Input for this task:
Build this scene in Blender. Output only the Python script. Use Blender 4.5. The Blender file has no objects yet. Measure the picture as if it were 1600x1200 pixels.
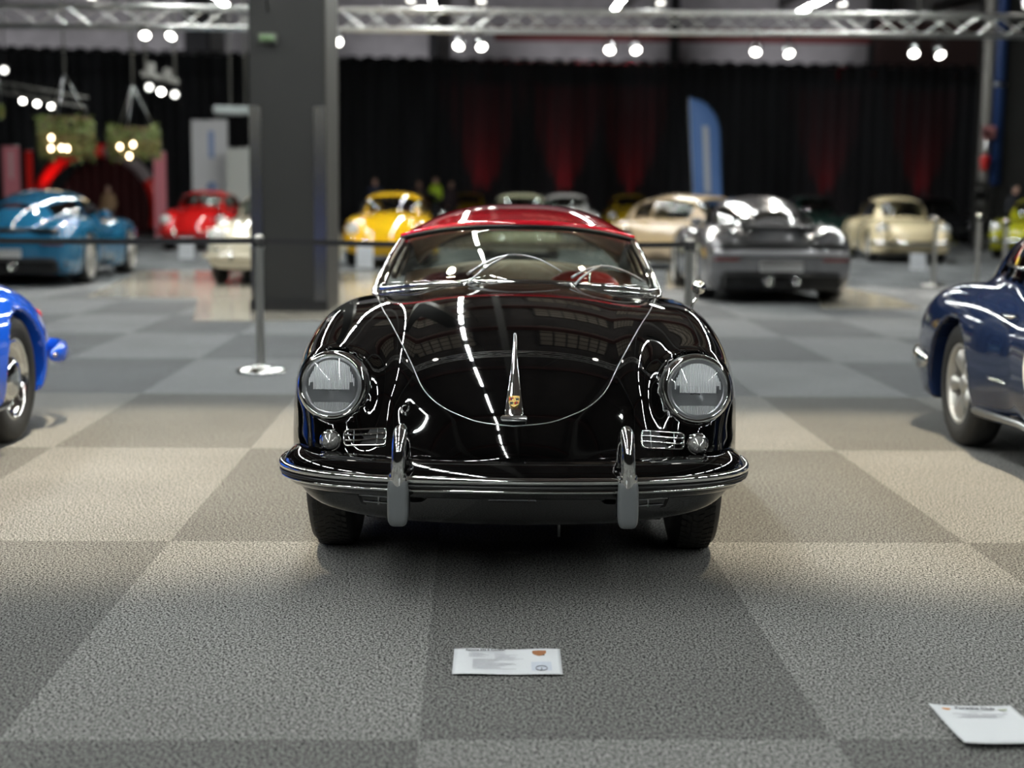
import bpy, math, random
import numpy as np
from mathutils import Vector, Matrix
SC = bpy.context.scene
COL = SC.collection
PI = math.pi
rnd = random.Random(7)
ROOM_A = 0.0283                       # the hall is turned by this against the camera axis

# ---------------------------------------------------------------- camera, exposure, world
EYE = 1.302
cam_d = bpy.data.cameras.new('camera'); cam = bpy.data.objects.new('camera', cam_d); COL.objects.link(cam)
cam.location = (0, 0, EYE)
pitch = math.atan(299/2280)
cam.rotation_mode = 'QUATERNION'
q = Matrix.Rotation(PI/2-pitch, 4, 'X').to_quaternion()
roll = Matrix.Rotation(0.009, 4, 'Z').to_quaternion()
cam.rotation_quaternion = q @ roll
cam_d.sensor_width = 36; cam_d.lens = 36*2280/1600; cam_d.clip_end = 300
cam_d.dof.use_dof = True; cam_d.dof.focus_distance = 4.78; cam_d.dof.aperture_fstop = 1.7
SC.camera = cam
SC.view_settings.view_transform = 'Standard'; SC.view_settings.look = 'None'
SC.view_settings.gamma = 1; SC.view_settings.use_curve_mapping = False
SC.view_settings.exposure = 0.55
SC.cycles.use_denoising = True
SC.cycles.max_bounces = 6; SC.cycles.transparent_max_bounces = 12
SC.cycles.sample_clamp_indirect = 4.0
world = bpy.data.worlds.new('world'); SC.world = world; world.use_nodes = True
world.node_tree.nodes['Background'].inputs[0].default_value = (.75, .82, 1, 1)
world.node_tree.nodes['Background'].inputs[1].default_value = 0.012

def rm(u, v, z=0.0):                  # hall coordinates to world
    c, s = math.cos(ROOM_A), math.sin(ROOM_A)
    return Vector((u*c - v*s, u*s + v*c, z))
def floor_at(px, py):                 # ground point that the lens shows at a pixel of the photo
    yp = 2319*EYE/(py-301.0)
    return Vector(((px-800)*yp/2300, yp-.131*EYE, 0))

# ---------------------------------------------------------------- materials
def mat(name, col, rough=.5, metal=0., coat=0., emit=None, es=1., spec=.5, trans=0.):
    m = bpy.data.materials.new(name); m.use_nodes = True
    b = m.node_tree.nodes['Principled BSDF']
    b.inputs['Base Color'].default_value = (*col, 1); b.inputs['Roughness'].default_value = rough
    b.inputs['Metallic'].default_value = metal; b.inputs['Coat Weight'].default_value = coat
    b.inputs['Coat Roughness'].default_value = .02
    b.inputs['Specular IOR Level'].default_value = spec
    b.inputs['Transmission Weight'].default_value = trans
    if emit:
        b.inputs['Emission Color'].default_value = (*emit, 1); b.inputs['Emission Strength'].default_value = es
    return m
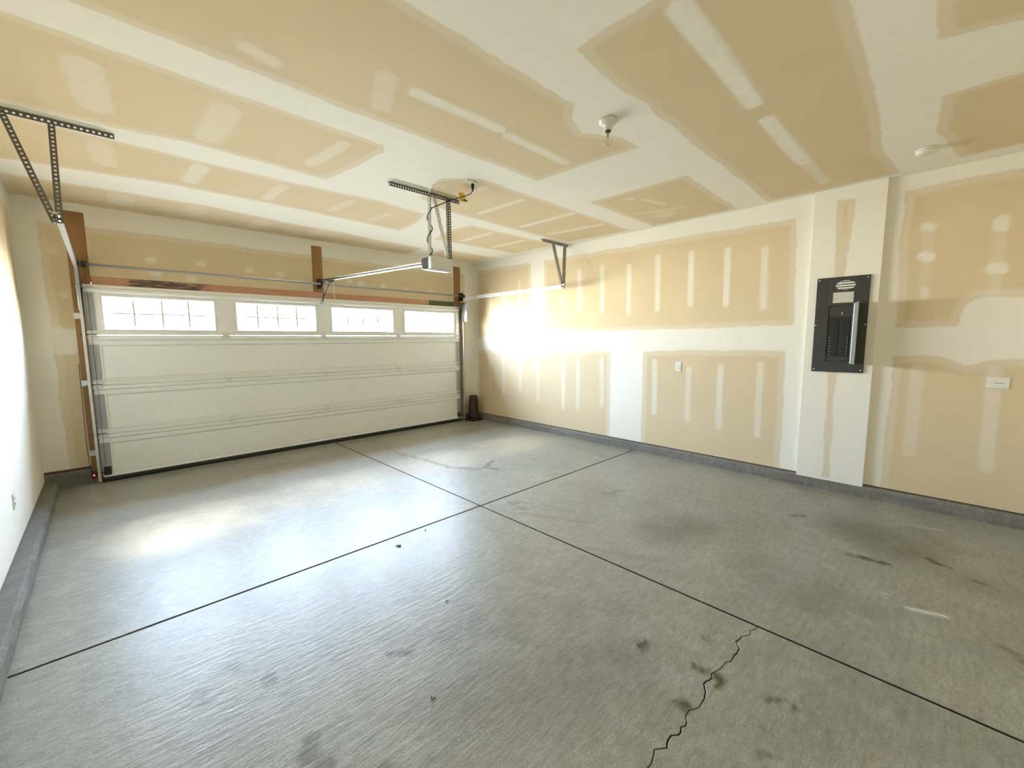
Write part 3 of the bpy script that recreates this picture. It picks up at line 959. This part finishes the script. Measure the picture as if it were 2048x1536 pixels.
MB().tube([RM @ Vector((-.010, .01, 0)), RM @ Vector((-.010, RL - .05, 0))], .004, 6).tube([RM @ Vector((.010, .01, 0)), RM @ Vector((.010, RL - .05, 0))], .004, 6).build('chain', M_GUN, op)
MB().box(-.024, .024, RL - .34, RL - .20, -.030, -.0175, RM).box(-.012, .012, RL - .31, RL - .24, -.045, -.030, RM).build('trolley', M_GUN, op, .003)
tr0 = RM @ Vector((0, RL - .24, -.04))
MB().tube([tr0, (2.415, -.13, 2.16)], .009, 8).tube([(2.416, -.11, 2.20), (2.42, -.03, 2.07)], .009, 8).build('door_arm', M_GUN, op)
MB().box(2.385, 2.455, -.034, -.0285, 2.045, 2.11).box(2.41, 2.43, -.06, -.034, 2.06, 2.09).build('door_bracket', M_GALV, op)
MB().box(2.38, 2.385, -.11, JF - .001, 2.35, 2.40).box(2.437, 2.442, -.11, JF - .001, 2.35, 2.40).tube([(2.37, -.095, 2.376), (2.45, -.095, 2.376)], .006, 8).build('header_bracket', M_GUN, op)
rc = RM @ Vector((0.03, RL - .28, -.04))
MB().tube([rc, rc + Vector((.004, .002, -.2)), rc + Vector((.0, .003, -.40))], .0022, 6).lathe([(.003, 0), (.009, -.01), (.009, -.03), (.003, -.035)], rc + Vector((0, .003, -.40)), 8).build('release_cord', M_STRING, op)
# hanger: slotted angle across the ceiling, two legs and a brace
hb = MB()
hb.perforated((2.067, -2.72, H - .002), (2.85, -2.72, H - .002), (0, 1, 0), .045, .026)
hb.perforated((2.067, -2.72, H - .002), (2.85, -2.72, H - .002), (0, 0, -1), .034, .026)
hb.build('hanger_bar', M_DKSTEEL, op, solid=.0025)
leg1 = (Vector((2.49, -2.726, H - .012)), Vector((2.425, -2.80, OZ1 + .004)))
MB().perforated(*leg1, (1, 0, 0), .016, .026).perforated(*leg1, (0, 1, 0), .03, .026).build('hanger_leg', M_GALV, op, solid=.0022)
leg2 = (Vector((2.70, -2.726, H - .012)), Vector((2.622, -2.84, OZ1 - .012)))
MB().perforated(*leg2, (1, 0, 0), .034, .026).perforated(*leg2, (0, 1, 0), .03, .026).build('hanger_leg', M_DKSTEEL, op, solid=.0022)
br = (Vector((2.525, -2.728, H - .02)), Vector((2.585, -2.85, OZ1 + .01)))
MB().perforated(*br, (1, 0, 0), .03, .026).perforated(*br, (0, 1, 0), .016, .026).build('hanger_brace', M_GALV, op, solid=.0022)

# power cord: from the ceiling outlet, over the bar, spiralling down the first leg
co = thing('ceiling_outlet', 'small flush ceiling outlet above the opener motor', 'outlet', (2.60, -3.2, H))
MB().box(2.545, 2.665, -3.245, -3.165, H - .006, H - .0003).build('cover_plate', M_PLATE, co, .002)
for x in (2.575, 2.635):
    r = MB().lathe([(.016, -.0025), (.017, 0)], (x, -3.205, H - .0062), 16).build('receptacle', M_PLATE, co)
    MB().box(x - .006, x - .003, -3.21, -3.2, H - .0095, H - .0088).box(x + .003, x + .006, -3.21, -3.2, H - .0095, H - .0088).build('slot', M_SLOT, r)
pc = thing('power_cord', 'black opener cord coiled down the hanger leg from the ceiling outlet', 'cord', (2.63, -3.2, H))
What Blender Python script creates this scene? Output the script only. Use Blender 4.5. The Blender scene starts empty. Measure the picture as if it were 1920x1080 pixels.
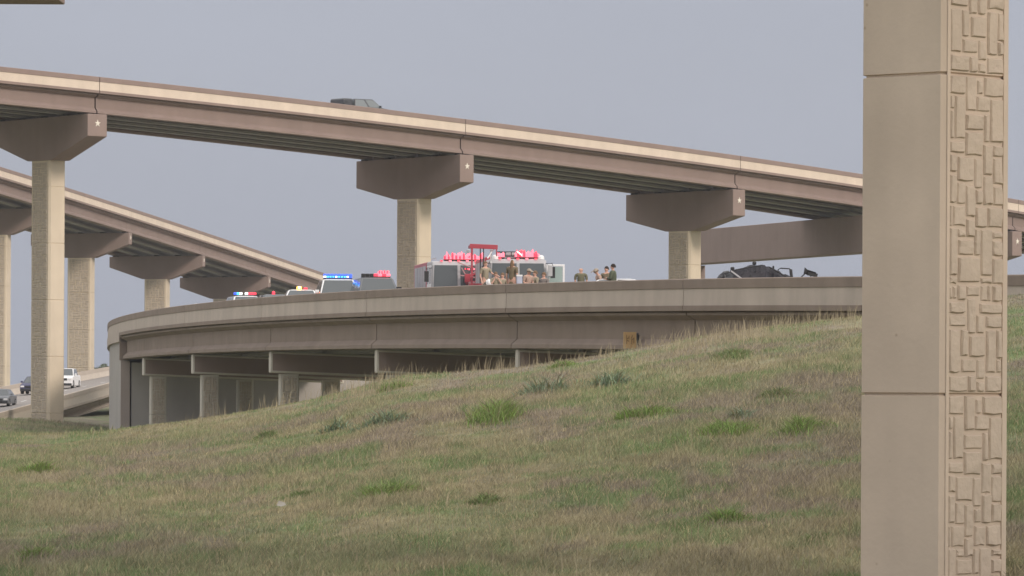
import bpy, bmesh, math, random
import numpy as np
from mathutils import Vector, Matrix
R = math.radians
random.seed(7)
SC = bpy.context.scene
COL = SC.collection

# ------------------------------------------------------------------ camera
F = 9000.0            # focal length in pixels of a 1920 wide frame
HZ = 730.0            # image row of the eye level
RHO = R(0.29)         # slight roll of the tripod
cam_d = bpy.data.cameras.new('camera')
cam = bpy.data.objects.new('camera', cam_d); COL.objects.link(cam)
cam_d.sensor_width = 36.0; cam_d.lens = F / 1920 * 36
cam_d.shift_y = (HZ - 540) / 1920
cam_d.clip_start = 1.0; cam_d.clip_end = 9000
cam.matrix_world = Matrix.Rotation(R(90), 4, 'X') @ Matrix.Rotation(RHO, 4, 'Z')
SC.camera = cam

# ------------------------------------------------------------------ sun, sky, exposure
SUN_AZ = Vector((0.66, -0.75, 0)).normalized()
SUN_EL = R(30)
sd = bpy.data.lights.new('sun', 'SUN'); sd.energy = 2.3; sd.angle = R(12); sd.color = (1.0, 0.88, 0.77)
so = bpy.data.objects.new('sun', sd); COL.objects.link(so)
to_sun = Vector((SUN_AZ.x * math.cos(SUN_EL), SUN_AZ.y * math.cos(SUN_EL), math.sin(SUN_EL)))
so.rotation_euler = to_sun.to_track_quat('Z', 'Y').to_euler()
w = bpy.data.worlds.new('World'); SC.world = w; w.use_nodes = True
nt = w.node_tree; nt.nodes.clear()
wo = nt.nodes.new('ShaderNodeOutputWorld')
sky = nt.nodes.new('ShaderNodeTexSky'); sky.sky_type = 'NISHITA'; sky.sun_disc = False
sky.sun_elevation = SUN_EL; sky.sun_rotation = math.atan2(SUN_AZ.x, SUN_AZ.y)
sky.air_density = 1.0; sky.dust_density = 2.0; sky.ozone_density = 1.5
b1 = nt.nodes.new('ShaderNodeBackground'); b1.inputs['Strength'].default_value = 0.05
nt.links.new(sky.outputs[0], b1.inputs['Color'])
# the thin overcast layer: darker blue-grey at the horizon, bright overhead
tc = nt.nodes.new('ShaderNodeTexCoord'); sx = nt.nodes.new('ShaderNodeSeparateXYZ')
nt.links.new(tc.outputs['Generated'], sx.inputs[0])
rp = nt.nodes.new('ShaderNodeValToRGB'); nt.links.new(sx.outputs['Z'], rp.inputs[0])
cr = rp.color_ramp
cr.elements[0].position = 0.0; cr.elements[0].color = (0.400, 0.428, 0.518, 1)
cr.elements[1].position = 0.75; cr.elements[1].color = (1.75, 1.72, 1.70, 1)
e = cr.elements.new(0.085); e.color = (0.468, 0.492, 0.580, 1)
e = cr.elements.new(0.3); e.color = (0.98, 0.98, 1.02, 1)
nz = nt.nodes.new('ShaderNodeTexNoise'); nz.inputs['Scale'].default_value = 7.0; nz.inputs['Detail'].default_value = 4
mp = nt.nodes.new('ShaderNodeMapping'); mp.inputs['Scale'].default_value = (1, 1, 3.5)
nt.links.new(tc.outputs['Generated'], mp.inputs[0]); nt.links.new(mp.outputs[0], nz.inputs['Vector'])
mr = nt.nodes.new('ShaderNodeMapRange'); mr.inputs['To Min'].default_value = 0.93; mr.inputs['To Max'].default_value = 1.07
nt.links.new(nz.outputs[0], mr.inputs[0])
b2 = nt.nodes.new('ShaderNodeBackground'); nt.links.new(rp.outputs[0], b2.inputs['Color']); nt.links.new(mr.outputs[0], b2.inputs['Strength'])
mx = nt.nodes.new('ShaderNodeMixShader'); mx.inputs[0].default_value = 0.85
nt.links.new(b1.outputs[0], mx.inputs[1]); nt.links.new(b2.outputs[0], mx.inputs[2]); nt.links.new(mx.outputs[0], wo.inputs[0])
SC.view_settings.view_transform = 'Standard'; SC.view_settings.look = 'None'
SC.view_settings.exposure = 0.0; SC.view_settings.gamma = 1.0

# ------------------------------------------------------------------ measuring helpers
cR, sR = math.cos(RHO), math.sin(RHO)
def unproj(u, v, Y):
    px, py = u - 960, HZ - v
    return Vector(((px * cR - py * sR) * Y / F, Y, (px * sR + py * cR) * Y / F))
def proj(p):
    qx, qy = F * p[0] / p[1], F * p[2] / p[1]
    return 960 + qx * cR + qy * sR, HZ - (-qx * sR + qy * cR)

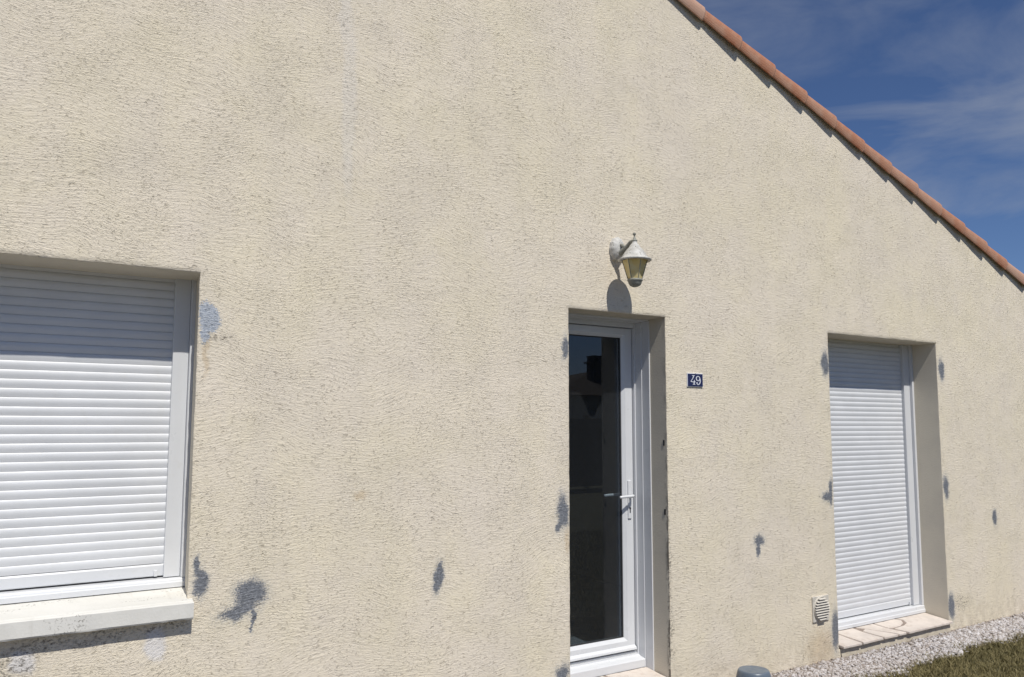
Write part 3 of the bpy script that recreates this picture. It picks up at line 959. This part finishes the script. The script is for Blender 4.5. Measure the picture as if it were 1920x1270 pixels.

Your objective: Copy out every line where the word "recreates" occurs.

In response:
Write part 3 of the bpy script that recreates this picture. It picks up at line 959. This part finishes the script. Measure the picture as if it were 2048x1536 pixels.
Write part 3 of the bpy script that recreates this picture. It picks up at line 959. This part finishes the script. The script is for Blender 4.5. Measure the picture as if it were 1920x1270 pixels.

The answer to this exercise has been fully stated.